*Work to do:* From the records below, print only the part that opens with the line containing "Write the bpy" and closes with the line containing "COL = S.collection"; omit the pictures.

*Records with scene code:*
════════

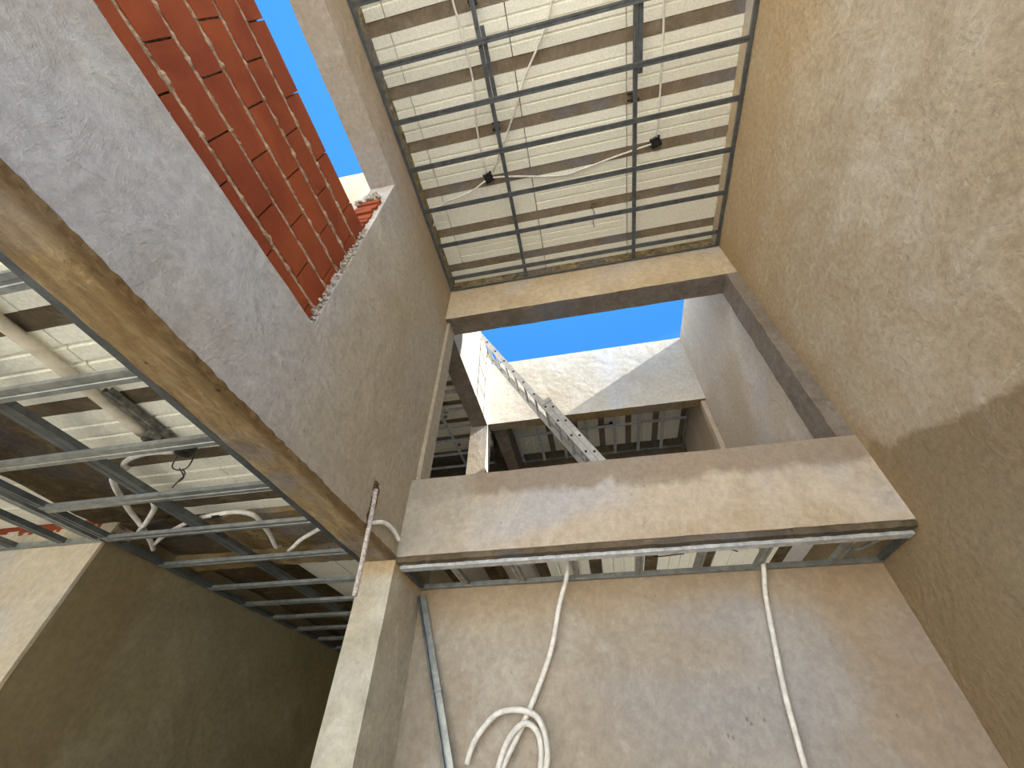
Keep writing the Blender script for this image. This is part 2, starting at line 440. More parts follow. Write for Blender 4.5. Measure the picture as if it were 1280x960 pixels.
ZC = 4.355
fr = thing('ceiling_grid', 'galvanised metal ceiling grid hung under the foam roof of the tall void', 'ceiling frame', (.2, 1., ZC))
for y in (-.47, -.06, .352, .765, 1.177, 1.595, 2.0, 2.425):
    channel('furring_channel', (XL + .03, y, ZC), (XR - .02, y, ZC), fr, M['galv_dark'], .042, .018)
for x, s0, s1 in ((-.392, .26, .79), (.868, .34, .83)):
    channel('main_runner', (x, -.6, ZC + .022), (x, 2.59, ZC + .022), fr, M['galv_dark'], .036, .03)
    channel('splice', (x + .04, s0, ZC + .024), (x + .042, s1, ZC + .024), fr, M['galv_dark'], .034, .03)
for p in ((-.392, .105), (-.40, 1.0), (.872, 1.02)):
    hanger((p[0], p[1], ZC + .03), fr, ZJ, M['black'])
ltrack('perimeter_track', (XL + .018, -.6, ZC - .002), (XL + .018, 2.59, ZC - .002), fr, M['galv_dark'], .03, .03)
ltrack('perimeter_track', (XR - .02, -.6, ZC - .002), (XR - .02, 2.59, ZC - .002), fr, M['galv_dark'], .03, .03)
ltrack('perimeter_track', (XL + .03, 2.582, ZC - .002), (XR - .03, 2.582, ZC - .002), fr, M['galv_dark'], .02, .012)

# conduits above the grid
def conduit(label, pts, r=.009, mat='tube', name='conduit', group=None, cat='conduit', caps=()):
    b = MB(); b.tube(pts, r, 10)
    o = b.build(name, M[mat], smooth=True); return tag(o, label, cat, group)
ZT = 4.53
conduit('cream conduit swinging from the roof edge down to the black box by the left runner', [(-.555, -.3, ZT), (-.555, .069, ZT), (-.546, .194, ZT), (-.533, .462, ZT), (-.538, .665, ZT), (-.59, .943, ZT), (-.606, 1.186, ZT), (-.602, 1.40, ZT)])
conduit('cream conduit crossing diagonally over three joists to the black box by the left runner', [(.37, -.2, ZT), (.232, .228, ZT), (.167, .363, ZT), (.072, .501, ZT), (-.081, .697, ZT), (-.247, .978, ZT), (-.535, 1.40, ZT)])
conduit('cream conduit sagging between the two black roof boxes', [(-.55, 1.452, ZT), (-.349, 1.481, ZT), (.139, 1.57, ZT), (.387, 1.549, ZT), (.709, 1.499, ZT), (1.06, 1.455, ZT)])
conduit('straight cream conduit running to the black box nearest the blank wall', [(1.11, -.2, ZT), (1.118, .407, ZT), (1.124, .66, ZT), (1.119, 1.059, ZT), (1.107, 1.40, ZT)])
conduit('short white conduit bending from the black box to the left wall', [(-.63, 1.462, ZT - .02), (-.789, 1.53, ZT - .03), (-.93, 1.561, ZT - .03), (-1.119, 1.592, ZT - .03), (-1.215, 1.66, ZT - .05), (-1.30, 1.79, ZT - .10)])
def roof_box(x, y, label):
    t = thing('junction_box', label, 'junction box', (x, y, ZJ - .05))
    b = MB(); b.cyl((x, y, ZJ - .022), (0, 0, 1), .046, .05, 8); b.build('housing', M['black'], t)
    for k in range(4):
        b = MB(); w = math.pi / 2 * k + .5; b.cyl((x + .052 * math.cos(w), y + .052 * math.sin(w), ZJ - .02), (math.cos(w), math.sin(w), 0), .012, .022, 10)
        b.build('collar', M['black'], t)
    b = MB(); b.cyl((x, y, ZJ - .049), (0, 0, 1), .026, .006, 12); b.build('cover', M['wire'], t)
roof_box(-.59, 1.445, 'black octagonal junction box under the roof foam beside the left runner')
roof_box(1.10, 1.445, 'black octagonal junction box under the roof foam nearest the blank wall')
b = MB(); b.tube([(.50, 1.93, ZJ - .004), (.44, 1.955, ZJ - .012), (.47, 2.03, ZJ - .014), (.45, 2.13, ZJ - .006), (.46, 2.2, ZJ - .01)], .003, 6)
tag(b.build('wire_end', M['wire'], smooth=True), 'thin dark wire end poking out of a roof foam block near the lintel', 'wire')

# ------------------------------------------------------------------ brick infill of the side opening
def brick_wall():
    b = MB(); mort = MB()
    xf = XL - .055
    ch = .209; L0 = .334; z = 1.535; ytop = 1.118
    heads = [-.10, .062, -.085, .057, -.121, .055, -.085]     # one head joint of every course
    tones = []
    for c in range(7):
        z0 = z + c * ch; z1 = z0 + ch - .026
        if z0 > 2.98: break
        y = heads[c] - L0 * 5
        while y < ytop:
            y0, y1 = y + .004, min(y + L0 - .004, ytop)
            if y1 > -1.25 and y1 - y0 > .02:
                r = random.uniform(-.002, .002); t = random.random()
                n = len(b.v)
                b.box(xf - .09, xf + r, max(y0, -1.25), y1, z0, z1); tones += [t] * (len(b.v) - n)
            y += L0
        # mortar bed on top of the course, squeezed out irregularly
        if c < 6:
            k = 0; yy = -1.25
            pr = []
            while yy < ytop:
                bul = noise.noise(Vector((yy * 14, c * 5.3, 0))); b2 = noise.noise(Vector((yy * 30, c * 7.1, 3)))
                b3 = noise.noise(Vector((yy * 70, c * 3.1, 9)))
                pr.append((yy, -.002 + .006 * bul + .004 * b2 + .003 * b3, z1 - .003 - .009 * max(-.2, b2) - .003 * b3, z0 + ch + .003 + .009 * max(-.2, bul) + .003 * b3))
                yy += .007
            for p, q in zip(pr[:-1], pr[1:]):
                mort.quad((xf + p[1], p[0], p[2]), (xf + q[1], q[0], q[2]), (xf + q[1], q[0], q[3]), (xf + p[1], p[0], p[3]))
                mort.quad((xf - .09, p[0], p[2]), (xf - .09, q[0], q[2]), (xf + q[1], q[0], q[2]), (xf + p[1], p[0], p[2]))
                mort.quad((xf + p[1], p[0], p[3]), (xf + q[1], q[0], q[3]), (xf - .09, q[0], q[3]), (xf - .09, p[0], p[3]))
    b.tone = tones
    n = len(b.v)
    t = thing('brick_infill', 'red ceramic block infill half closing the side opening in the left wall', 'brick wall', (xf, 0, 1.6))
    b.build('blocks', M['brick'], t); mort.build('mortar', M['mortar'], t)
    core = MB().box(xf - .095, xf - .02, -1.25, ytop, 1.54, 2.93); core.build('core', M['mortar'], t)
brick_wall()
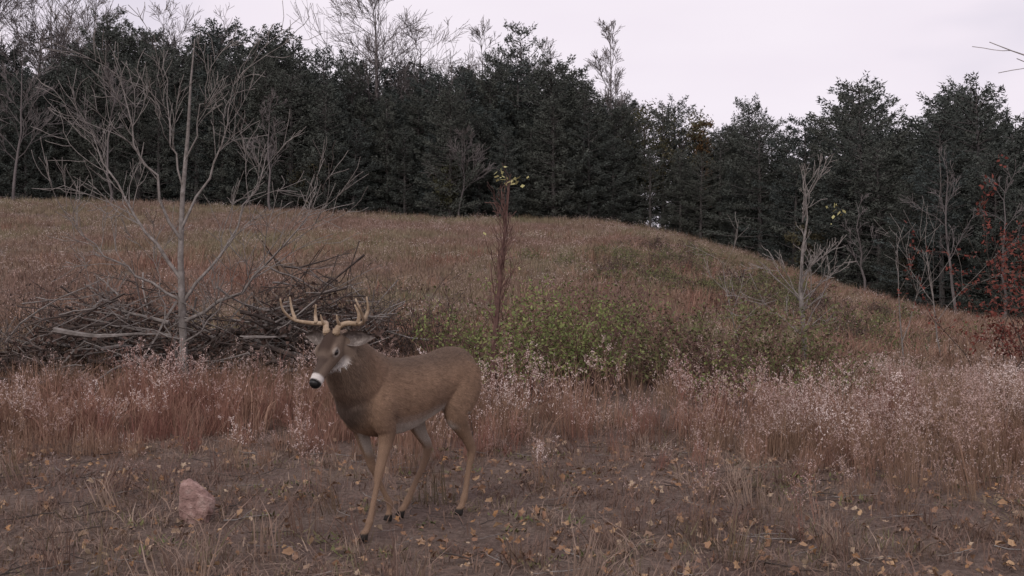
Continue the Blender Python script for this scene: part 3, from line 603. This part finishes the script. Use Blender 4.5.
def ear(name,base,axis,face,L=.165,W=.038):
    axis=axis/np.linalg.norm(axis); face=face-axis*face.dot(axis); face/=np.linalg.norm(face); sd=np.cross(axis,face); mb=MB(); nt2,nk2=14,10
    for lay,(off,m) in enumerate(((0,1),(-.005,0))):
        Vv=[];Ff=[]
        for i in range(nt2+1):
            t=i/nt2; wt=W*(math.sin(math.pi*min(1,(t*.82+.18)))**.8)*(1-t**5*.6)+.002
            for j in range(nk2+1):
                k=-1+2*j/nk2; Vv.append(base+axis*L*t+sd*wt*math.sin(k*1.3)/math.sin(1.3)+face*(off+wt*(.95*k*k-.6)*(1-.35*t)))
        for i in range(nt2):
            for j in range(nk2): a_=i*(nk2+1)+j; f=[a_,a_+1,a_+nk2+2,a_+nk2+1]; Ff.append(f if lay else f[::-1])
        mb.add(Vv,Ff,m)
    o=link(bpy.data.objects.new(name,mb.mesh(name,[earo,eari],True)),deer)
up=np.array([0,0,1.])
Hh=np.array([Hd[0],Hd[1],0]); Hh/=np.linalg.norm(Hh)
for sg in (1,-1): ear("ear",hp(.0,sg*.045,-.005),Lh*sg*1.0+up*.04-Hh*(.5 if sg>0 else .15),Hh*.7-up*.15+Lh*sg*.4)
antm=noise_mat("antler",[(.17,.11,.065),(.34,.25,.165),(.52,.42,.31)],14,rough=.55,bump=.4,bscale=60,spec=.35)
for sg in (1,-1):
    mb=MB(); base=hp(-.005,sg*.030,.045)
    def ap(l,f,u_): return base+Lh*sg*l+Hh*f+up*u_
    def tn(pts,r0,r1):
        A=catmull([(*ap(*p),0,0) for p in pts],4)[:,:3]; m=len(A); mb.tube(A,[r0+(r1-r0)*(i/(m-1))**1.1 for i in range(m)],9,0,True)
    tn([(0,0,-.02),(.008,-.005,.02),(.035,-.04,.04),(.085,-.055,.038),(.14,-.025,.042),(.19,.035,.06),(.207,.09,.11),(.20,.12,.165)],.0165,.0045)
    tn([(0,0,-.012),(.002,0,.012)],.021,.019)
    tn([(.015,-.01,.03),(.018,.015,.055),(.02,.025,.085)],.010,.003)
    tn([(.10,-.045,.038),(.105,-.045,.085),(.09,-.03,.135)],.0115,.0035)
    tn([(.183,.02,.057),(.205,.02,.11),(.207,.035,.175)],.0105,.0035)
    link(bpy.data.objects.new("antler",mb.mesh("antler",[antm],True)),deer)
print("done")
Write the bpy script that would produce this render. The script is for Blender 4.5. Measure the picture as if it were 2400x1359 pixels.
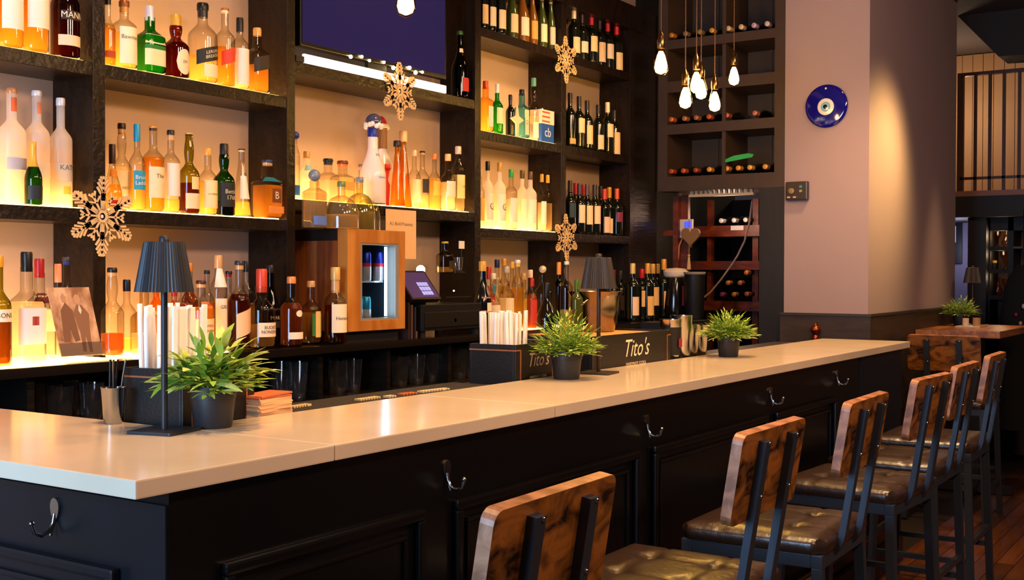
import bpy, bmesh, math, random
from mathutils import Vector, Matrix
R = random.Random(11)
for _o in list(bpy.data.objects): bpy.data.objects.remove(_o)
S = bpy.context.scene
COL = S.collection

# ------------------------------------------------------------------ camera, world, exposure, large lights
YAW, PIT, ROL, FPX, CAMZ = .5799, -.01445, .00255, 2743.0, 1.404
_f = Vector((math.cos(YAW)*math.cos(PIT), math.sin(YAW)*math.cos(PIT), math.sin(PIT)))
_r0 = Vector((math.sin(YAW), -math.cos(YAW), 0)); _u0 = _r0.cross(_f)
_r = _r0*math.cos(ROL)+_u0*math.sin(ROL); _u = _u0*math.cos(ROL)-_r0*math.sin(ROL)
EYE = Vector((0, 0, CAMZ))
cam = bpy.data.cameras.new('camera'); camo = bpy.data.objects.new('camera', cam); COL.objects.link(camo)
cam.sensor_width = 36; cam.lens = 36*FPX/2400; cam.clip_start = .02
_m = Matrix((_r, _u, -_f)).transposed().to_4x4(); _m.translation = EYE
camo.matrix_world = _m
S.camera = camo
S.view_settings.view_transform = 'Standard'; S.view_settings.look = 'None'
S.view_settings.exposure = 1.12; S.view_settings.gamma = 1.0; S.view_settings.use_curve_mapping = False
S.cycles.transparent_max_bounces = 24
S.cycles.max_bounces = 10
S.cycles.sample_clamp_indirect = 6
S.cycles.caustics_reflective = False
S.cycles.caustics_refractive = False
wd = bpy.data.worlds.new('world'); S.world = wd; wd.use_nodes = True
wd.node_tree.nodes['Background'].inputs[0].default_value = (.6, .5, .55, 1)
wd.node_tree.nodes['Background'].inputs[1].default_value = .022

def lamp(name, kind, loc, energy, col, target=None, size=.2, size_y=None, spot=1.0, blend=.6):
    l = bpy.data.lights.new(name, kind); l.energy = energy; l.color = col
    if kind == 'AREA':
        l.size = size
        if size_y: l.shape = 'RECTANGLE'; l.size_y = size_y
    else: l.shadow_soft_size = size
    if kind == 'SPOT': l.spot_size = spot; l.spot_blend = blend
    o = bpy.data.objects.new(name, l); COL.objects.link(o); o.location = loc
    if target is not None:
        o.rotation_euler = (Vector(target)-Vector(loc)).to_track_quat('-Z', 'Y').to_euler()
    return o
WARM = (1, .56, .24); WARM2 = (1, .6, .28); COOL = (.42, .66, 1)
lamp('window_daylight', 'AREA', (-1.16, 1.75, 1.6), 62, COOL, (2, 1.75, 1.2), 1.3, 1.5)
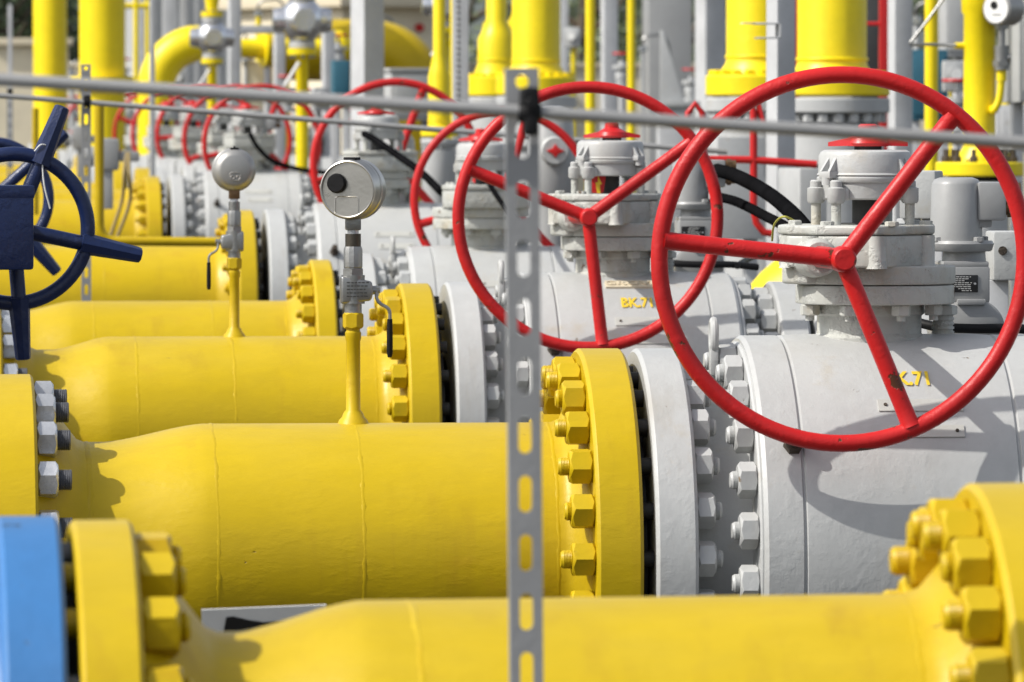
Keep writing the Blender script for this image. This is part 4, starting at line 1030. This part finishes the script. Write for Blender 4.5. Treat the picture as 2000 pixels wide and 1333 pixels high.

════════

*Full output:*
Write the bpy script that would produce this render. The script is for Blender 4.5. Measure the picture as if it were 2400x1359 pixels.
import bpy, bmesh, math, random
from mathutils import Vector, Matrix
R = random.Random(11)
for _o in list(bpy.data.objects): bpy.data.objects.remove(_o)
S = bpy.context.scene
COL = S.collection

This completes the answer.